RECORDED INFORMATION
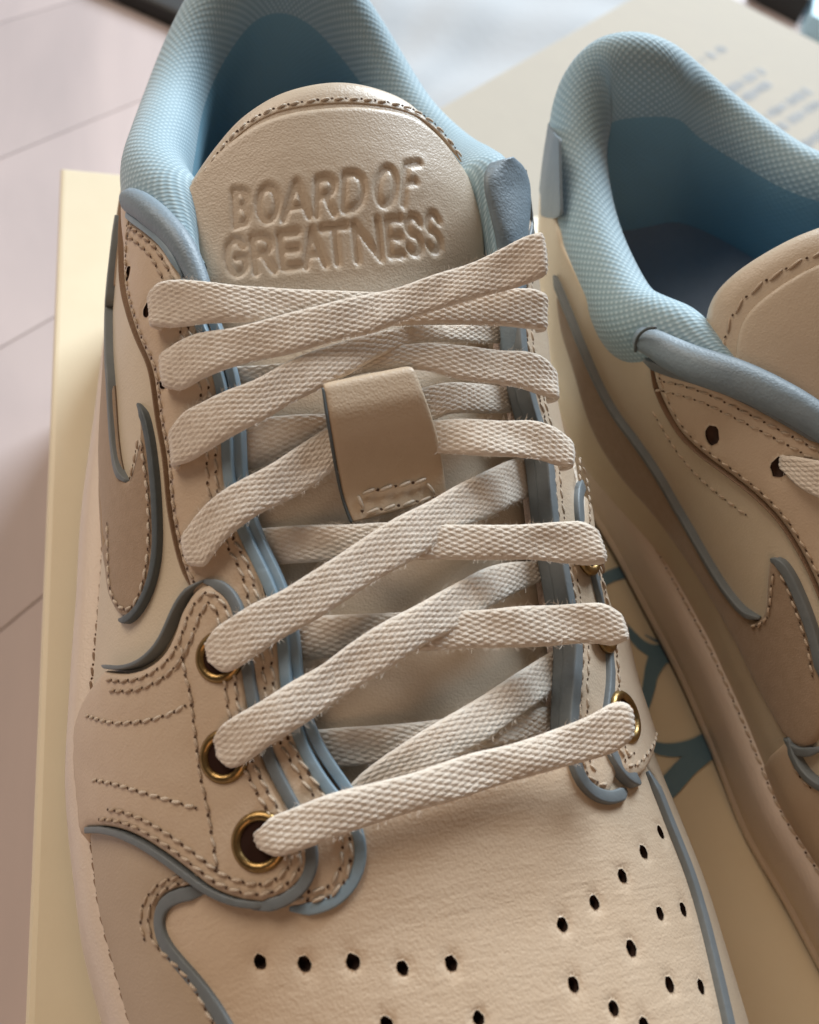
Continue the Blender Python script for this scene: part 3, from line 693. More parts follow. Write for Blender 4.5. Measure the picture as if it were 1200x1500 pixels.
# ---- painted edges at the throat, the left ones with sky light in their colour
bead(S, [(187,312),(198,323),(215,335),(240,357),(255,378)]+bead1[:1], .14, .13, EDGE_SKYLIT, shoe, height=.2)
bead(S, bead1, .08, .20, EDGE_SKYLIT, shoe, height=.24)
bead(S, bead2, -.06, .18, EDGE_SKYLIT, shoe, height=.26)
b1R = [(772,268),(776,300),(771,340),(760,400),(756,440),(757,478),(760,520),(769,573),(782,620),(797,673),(802,730),(806,770),(818,826),(829,886),(840,946),(838,990),(833,1062),(834,1100),(838,1130),(849,1152),(870,1168),(895,1171),(915,1158)]
b2R = [(743,478),(748,520),(759,573),(771,620),(784,673),(790,730),(794,770),(804,826),(815,886),(827,946),(825,990),(822,1062),(824,1100),(829,1135),(842,1160),(866,1177),(890,1180)]
bead(S, b1R, .08, .24, EDGE, shoe, height=.30)
bead(S, b2R, -.12, .22, EDGE, shoe, height=.34)
bead(S, [(p[0]-9, p[1]) for p in b2R], -.34, .10, LINER, shoe, name='lining_edge', height=.40)

# ---- padded roll round the front of the collar
def smp(P, it=12):
    for _ in range(it): P[1:-1] = .5*P[1:-1]+.25*(P[:-2]+P[2:])
    return P
def roll(px, wid, h):
    q = S.cast(spline(px, ds=6), h); P, N = S.pt(spline(px, ds=6), h); P = smp(P); n = len(P); w = np.interp(np.linspace(0,1,n), np.linspace(0,1,len(wid)), wid); w[0] *= .5; w[1] *= .8
    return sweep('collar_binding', P, circ(.5, 16), ROLL, shoe, up=N, scale=w)
roll([(182,289),(192,293),(208,301),(228,318),(249,337),(266,358),(278,380),(290,408),(300,435)], [.40,.50,.50,.46,.44,.40,.36,.30], .12)
strap(S, [(722,238),(713,252),(712,275),(720,310),(730,350),(736,400),(737,440),(738,480),(742,520)], [(744,231),(761,243),(772,268),(773,310),(767,350),(760,400),(757,440),(753,480),(756,520)],
      [.1,.2,.2,.18,.12,.05,0,-.05,-.1], 'collar_binding', shoe, m_=ROLL, th=.13, braided=False, fuzz=0, crown=.10, ends=(None,None))

# ---- front eyelet panel left
p1 = P1_up+P1_lobe+P1_low
up_q = Q(S, P1_up, .3, ds=8); lo_q = Q(S, P1_lobe+P1_low, .32, ds=8)
p1q = np.vstack([up_q, lo_q, [(lo_q[-1,0]+.05, -8.9)], [(up_q[0,0]-.05, -8.9)]])
vseam = [(266,945),(270,985),(277,1011),(285,1073),(293,1136),(303,1183),(312,1237),(319,1290)]
hs1 = [(124,1048),(164,1059),(206,1057),(243,1048),(279,1030)]; hs2 = [(121,1141),(159,1147),(208,1161),(253,1174),(303,1189)]
cl = P1_up+P1_lobe+P1_low
rowa = offpx(cl, 12)[1:-2]; rowb = offpx(cl, 27)[2:-4]
rowa = rowa[rowa[:,0] > 132]; rowb = rowb[rowb[:,0] > 130]
dips = [(S.cast(r_, .33), .022, .09) for r_ in (rowb, vseam, hs1, hs2)]
gold = [(380,1233),(328,1108),(321,962)]
panel(S, p1q, 'eyelet_panel', SMOOTHL, shoe, base=.16, thick=.17, step=.16, dips=dips, holes=[(S.cast([g], .33)[0], .24) for g in gold])
for r_ in (rowa, rowb): stitches(S, S.castf(r_, .33), shoe, h=.335)
stitches(S, S.castf(spline(vseam, ds=6), .33), shoe, h=.326, m_=THREAD)
stitches(S, S.castf(spline(hs1, ds=6), .33), shoe, h=.326, m_=WTHREAD); stitches(S, S.castf(spline(hs2, ds=6), .33), shoe, h=.326, m_=WTHREAD)
bead(S, [(300,852),(316,852),(333,861),(347,878),(354,900),(360,940),(366,985),(373,1030),(394,1106),(430,1178),(452,1218),(461,1253),(457,1282),(436,1309),(405,1325),(370,1329)], .20, .20, EDGE, shoe, height=.25)
bead(S, [(405,1323),(370,1326),(336,1318),(306,1304),(277,1281),(241,1254),(196,1227),(159,1215),(129,1215)], .20, .12, EDGE, shoe, height=.24)
bead(S, [(152,975),(160,977),(185,979),(212,970),(234,951),(250,919),(258,894),(276,864),(290,853),(302,850)], .20, .08, EDGE, shoe, height=.24)
for g in gold: eyelet(S, g, shoe, r=.07, R=.335 if g[0] > 350 else .31, h=.325)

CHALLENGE
Copy the listing in full and without alteration, omitting every picture.

EXERCISE RESPONSE
Continue the Blender Python script for this scene: part 3, from line 693. More parts follow. Write for Blender 4.5. Measure the picture as if it were 1200x1500 pixels.
# ---- painted edges at the throat, the left ones with sky light in their colour
bead(S, [(187,312),(198,323),(215,335),(240,357),(255,378)]+bead1[:1], .14, .13, EDGE_SKYLIT, shoe, height=.2)
bead(S, bead1, .08, .20, EDGE_SKYLIT, shoe, height=.24)
bead(S, bead2, -.06, .18, EDGE_SKYLIT, shoe, height=.26)
b1R = [(772,268),(776,300),(771,340),(760,400),(756,440),(757,478),(760,520),(769,573),(782,620),(797,673),(802,730),(806,770),(818,826),(829,886),(840,946),(838,990),(833,1062),(834,1100),(838,1130),(849,1152),(870,1168),(895,1171),(915,1158)]
b2R = [(743,478),(748,520),(759,573),(771,620),(784,673),(790,730),(794,770),(804,826),(815,886),(827,946),(825,990),(822,1062),(824,1100),(829,1135),(842,1160),(866,1177),(890,1180)]
bead(S, b1R, .08, .24, EDGE, shoe, height=.30)
bead(S, b2R, -.12, .22, EDGE, shoe, height=.34)
bead(S, [(p[0]-9, p[1]) for p in b2R], -.34, .10, LINER, shoe, name='lining_edge', height=.40)

# ---- padded roll round the front of the collar
def smp(P, it=12):
    for _ in range(it): P[1:-1] = .5*P[1:-1]+.25*(P[:-2]+P[2:])
    return P
def roll(px, wid, h):
    q = S.cast(spline(px, ds=6), h); P, N = S.pt(spline(px, ds=6), h); P = smp(P); n = len(P); w = np.interp(np.linspace(0,1,n), np.linspace(0,1,len(wid)), wid); w[0] *= .5; w[1] *= .8
    return sweep('collar_binding', P, circ(.5, 16), ROLL, shoe, up=N, scale=w)
roll([(182,289),(192,293),(208,301),(228,318),(249,337),(266,358),(278,380),(290,408),(300,435)], [.40,.50,.50,.46,.44,.40,.36,.30], .12)
strap(S, [(722,238),(713,252),(712,275),(720,310),(730,350),(736,400),(737,440),(738,480),(742,520)], [(744,231),(761,243),(772,268),(773,310),(767,350),(760,400),(757,440),(753,480),(756,520)],
      [.1,.2,.2,.18,.12,.05,0,-.05,-.1], 'collar_binding', shoe, m_=ROLL, th=.13, braided=False, fuzz=0, crown=.10, ends=(None,None))

# ---- front eyelet panel left
p1 = P1_up+P1_lobe+P1_low
up_q = Q(S, P1_up, .3, ds=8); lo_q = Q(S, P1_lobe+P1_low, .32, ds=8)
p1q = np.vstack([up_q, lo_q, [(lo_q[-1,0]+.05, -8.9)], [(up_q[0,0]-.05, -8.9)]])
vseam = [(266,945),(270,985),(277,1011),(285,1073),(293,1136),(303,1183),(312,1237),(319,1290)]
hs1 = [(124,1048),(164,1059),(206,1057),(243,1048),(279,1030)]; hs2 = [(121,1141),(159,1147),(208,1161),(253,1174),(303,1189)]
cl = P1_up+P1_lobe+P1_low
rowa = offpx(cl, 12)[1:-2]; rowb = offpx(cl, 27)[2:-4]
rowa = rowa[rowa[:,0] > 132]; rowb = rowb[rowb[:,0] > 130]
dips = [(S.cast(r_, .33), .022, .09) for r_ in (rowb, vseam, hs1, hs2)]
gold = [(380,1233),(328,1108),(321,962)]
panel(S, p1q, 'eyelet_panel', SMOOTHL, shoe, base=.16, thick=.17, step=.16, dips=dips, holes=[(S.cast([g], .33)[0], .24) for g in gold])
for r_ in (rowa, rowb): stitches(S, S.castf(r_, .33), shoe, h=.335)
stitches(S, S.castf(spline(vseam, ds=6), .33), shoe, h=.326, m_=THREAD)
stitches(S, S.castf(spline(hs1, ds=6), .33), shoe, h=.326, m_=WTHREAD); stitches(S, S.castf(spline(hs2, ds=6), .33), shoe, h=.326, m_=WTHREAD)
bead(S, [(300,852),(316,852),(333,861),(347,878),(354,900),(360,940),(366,985),(373,1030),(394,1106),(430,1178),(452,1218),(461,1253),(457,1282),(436,1309),(405,1325),(370,1329)], .20, .20, EDGE, shoe, height=.25)
bead(S, [(405,1323),(370,1326),(336,1318),(306,1304),(277,1281),(241,1254),(196,1227),(159,1215),(129,1215)], .20, .12, EDGE, shoe, height=.24)
bead(S, [(152,975),(160,977),(185,979),(212,970),(234,951),(250,919),(258,894),(276,864),(290,853),(302,850)], .20, .08, EDGE, shoe, height=.24)
for g in gold: eyelet(S, g, shoe, r=.07, R=.335 if g[0] > 350 else .31, h=.325)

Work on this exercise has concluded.